Das eher ungelenke, schroffe Auftreten der Figuren, ihre Erstarrung in gleichsam rituellen Handlungen und bedeutungsperspektivische Elemente verweisen auf noch ältere Bezugsfelder als italienische Renaissance und 20. Jahrhundert. Eckehard Fuchs nennt hier gern die Inspiration durch romanische Bildwerke, auch gotische Einflüsse liegen nah. Und wie dort, so verläuft eine mögliche Indentifikation der Betrachter nur über die dargestellten Archetypen und Stereotypen.
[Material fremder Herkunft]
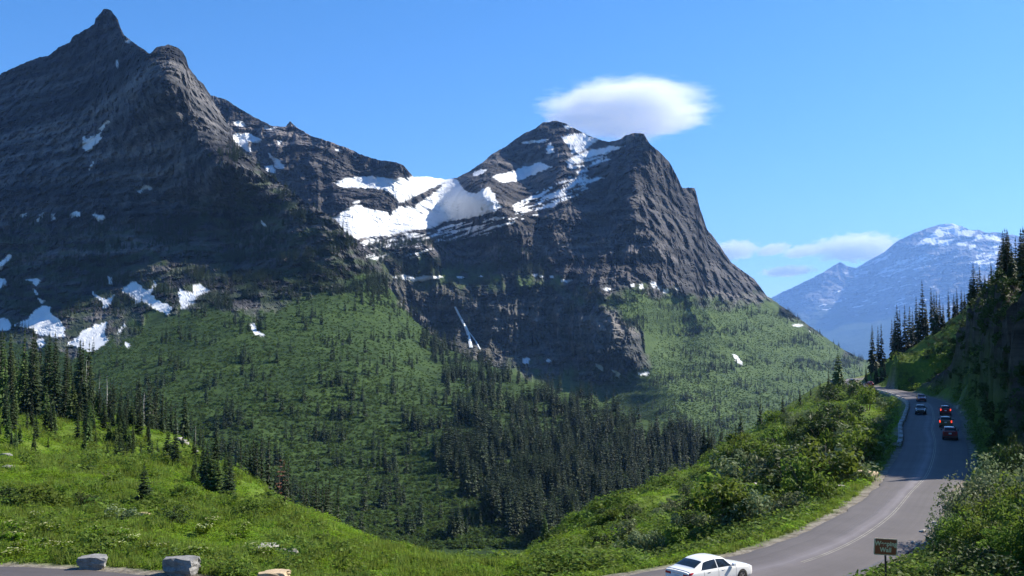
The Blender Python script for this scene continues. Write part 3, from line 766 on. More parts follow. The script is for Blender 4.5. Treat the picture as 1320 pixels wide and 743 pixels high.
def shrub_leaves(name, mat, seed, n=500, lobes=9, leaf=0.10, squash=0.85, flowers=None):
    """about 1 m tall and 1.2 m wide, an uneven dome of leaf clumps with gaps"""
    rg = np.random.default_rng(seed)
    cs = []
    for i in range(lobes):
        a = rg.uniform(0, 2 * np.pi); r = 0.42 * math.sqrt(rg.uniform(0, 1)); h = rg.uniform(0.18, 0.78) * (1 - 0.5 * r)
        cs.append((r * math.cos(a), r * math.sin(a), h, rg.uniform(0.13, 0.26)))
    cs = np.array(cs)
    k = rg.integers(0, lobes, n)
    d = rg.normal(size=(n, 3)); d /= np.linalg.norm(d, axis=1)[:, None]
    rad = cs[k, 3] * (0.45 + 0.65 * rg.random(n) ** 0.6)
    c = cs[k, :3] + d * rad[:, None] * np.array([1, 1, squash])
    c[:, 2] = np.maximum(c[:, 2], 0.03)
    nr = d + 0.9 * rg.normal(size=(n, 3)) + np.array([0, 0, 0.5])
    sz = leaf * rg.uniform(0.6, 1.35, n)
    v, f = leaf_quads(c, nr, sz, sz * 0.55, rg)
    me = mesh_np(name, v, f, mat)
    if flowers:
        top = np.argsort(-(c[:, 2] + 0.3 * rg.random(n)))[: n // 4]
        pick = rg.choice(top, flowers)
        cf = c[pick] + d[pick] * 0.05 + np.array([0, 0, 0.03])
        s2 = leaf * rg.uniform(0.45, 0.85, flowers)
        v2, f2 = leaf_quads(cf, np.tile([0.1, -0.3, 1.0], (flowers, 1)) + 0.4 * rg.normal(size=(flowers, 3)), s2, s2, rg)
        fl = mesh_np(name + "_blossom", v2, f2, M['flower'])
        return me, fl
    return me

def shrub_stems(name, seed, n=7):
    rg = np.random.default_rng(seed); mb = MB()
    for i in range(n):
        a = rg.uniform(0, 6.28); r = rg.uniform(0.1, 0.4); h = rg.uniform(0.4, 0.8)
        mb.tube([(0.03 * math.cos(a), 0.03 * math.sin(a), -0.1), (r * .45 * math.cos(a), r * .45 * math.sin(a), h * .5), (r * math.cos(a), r * math.sin(a), h)], [0.014, 0.010, 0.004], 4)
    return mb.mesh(name, M['stem'])

def conifer_crown(name, mat, seed, whorls=26, per=7, rad=0.15, base=0.10, ragged=0.5, power=0.8, dense=1):
    """a crown for a tree 1 m tall: drooping sprays in whorls round the stem"""
    rg = np.random.default_rng(seed)
    V = []; Fq = []
    nb = 0
    for i in range(whorls):
        t = (i + rg.uniform(-0.3, 0.3)) / whorls
        h = base + (0.985 - base) * max(t, 0)
        r0 = rad * (1 - max(t, 0)) ** power * (0.55 + 0.45 * min(1, 0.35 + t * 4)) + 0.006
        for j in range(per):
            if rg.random() < 0.12: continue
            a = rg.uniform(0, 2 * np.pi)
            r = r0 * (1 - ragged * rg.random())
            droop = r * rg.uniform(0.15, 0.7) * (1.1 - t)
            w = r * rg.uniform(0.22, 0.36) + 0.004
            up = r * 0.12
            d = np.array([math.cos(a), math.sin(a)]); e = np.array([-d[1], d[0]])
            p0 = np.array([0, 0, h]); p1 = np.array([*(d * r * .55 + e * w), h - droop * .45 - up]); p2 = np.array([*(d * r), h - droop]); p3 = np.array([*(d * r * .55 - e * w), h - droop * .45 - up])
            q = np.array([*(d * r * .55), h - droop * .35 + up])
            b = len(V); V += [p0, p1, p2, p3, q]; Fq += [(b, b + 1, b + 4), (b + 1, b + 2, b + 4), (b + 2, b + 3, b + 4), (b + 3, b, b + 4)]
            if dense > 1:    # hanging twigs
                for s in (0.45, 0.8):
                    c = np.array([*(d * r * s), h - droop * s])
                    hw = w * 0.7 * (1.1 - s)
                    b = len(V); V += [c + np.array([*(e * hw), 0]), c - np.array([*(e * hw), 0]), c + np.array([0, 0, -r * 0.35 - 0.008])]; Fq.append((b, b + 1, b + 2))
    b = len(V)
    V += [np.array([0.006, 0, 0.93]), np.array([-0.003, 0.005, 0.93]), np.array([-0.003, -0.005, 0.93]), np.array([0, 0, 1.0])]
    Fq += [(b, b + 1, b + 3), (b + 1, b + 2, b + 3), (b + 2, b, b + 3)]
    return mesh_np(name, np.array(V), np.array(Fq), mat)

def trunk_mesh(name, r=0.014, seed=0, stubs=0, mat=None, top=0.96):
    rg = np.random.default_rng(seed); mb = MB()
    pts = [(0, 0, -0.04)] + [(rg.normal() * 0.003, rg.normal() * 0.003, top * k / 5) for k in range(1, 6)]
    mb.tube(pts, [r, r * .9, r * .72, r * .52, r * .3, r * .08], 6)
    for i in range(stubs):
        h = rg.uniform(0.2, 0.95); a = rg.uniform(0, 6.28); L = rg.uniform(0.03, 0.09) * (1.15 - h)
        mb.tube([(0, 0, h), (L * math.cos(a), L * math.sin(a), h + L * rg.uniform(-.3, .4))], [r * .25, r * .08], 3)
    return mb.mesh(name, mat or M['bark'])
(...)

So viele Akteure auch auftreten und sich körperlich in Narrativ und Komposition verstricken - Porträtähnlichkeit wird verweigert. Konsequent klingt daher häufig das Thema von Masken und Maskierung an. Das Problem der Doppelidentität oder des Alter Ego kommt in diesem Kontext nicht als Überaschung: mehrere Versionen von Zwillingen, siamesisch verschmolzen, stehen dafür.
Menschliche Prototypen werden physischen und psychischen Deklinationsübungen unterworfen, im Dienste einer auf Dauer angelegten "Comedie Humaine".